Indiana Senator Richard Lugar is another giant who is leaving politics this year, a victim of a Tea Party challenge. He gets a lifetime achievement Teddy for his work on controlling nuclear arms and because he voted for the U.N. treaty mentioned above.

Senator Joe Lieberman, who is also leaving the Senate this year, gets a Teddy for disassociating himself from the squalid campaign that his two amigos Senators John McCain and Lindsey Graham conducted against U.N. Ambassador Susan Rice—and their more general effort to transform the tragedy that took place at our Benghazi consulate on Sept. 11 into a scandal. McCain and Graham have won Teddys in the past; they rate Hardings this year.

Ambassador Chris Stevens, who died in the Benghazi assault, deserves to be recognized because he represented the best in American diplomacy, a man who insisted on being out with the people in dangerous places, learning from them and demonstrating, by his grace and courage, what America is all about. His Teddy also honors those diplomats who serve, and sometimes sacrifice, in difficult posts around the world—especially those who run provincial reconstruction teams in war zones. I should also mention their boss, Hillary Clinton, who has represented us brilliantly and relentlessly during the past four years, a Secretary of State who made herself more accessible overseas than any of her predecessors, conducting endless town meetings. Clinton helped negotiate the Gaza cease-fire this year, but her unique combination of intelligence, toughness and often startling humanity has always been a wonderful advertisement for the U.S.

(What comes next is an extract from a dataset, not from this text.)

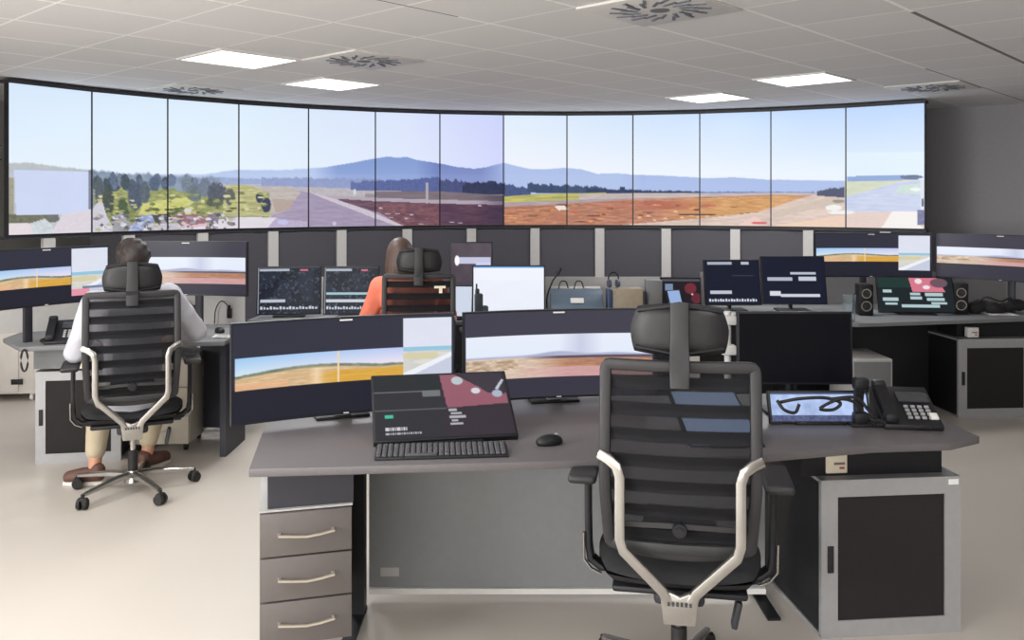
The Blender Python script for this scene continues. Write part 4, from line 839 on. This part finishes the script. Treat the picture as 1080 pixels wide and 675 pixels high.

New Jersey Governor Chris Christie got a lot of the headlines when Hurricane Sandy struck, but the Teddy goes to his neighbor, New York Governor Andrew Cuomo, who has provided real leadership under pressure—not just after the storm but also in taking on his fellow Democrats in Albany, who are among the most troglodytic and reactionary hacks festering in any state legislature in the country.

Finally, President Barack Obama did not run an inspiring campaign this year. But he has been a consistent force for sanity in Washington, and now, after the Newtown massacre, he needs to bind our wounds and lead more effectively. Good luck, Mr. President. To the victor belongs the Teddy.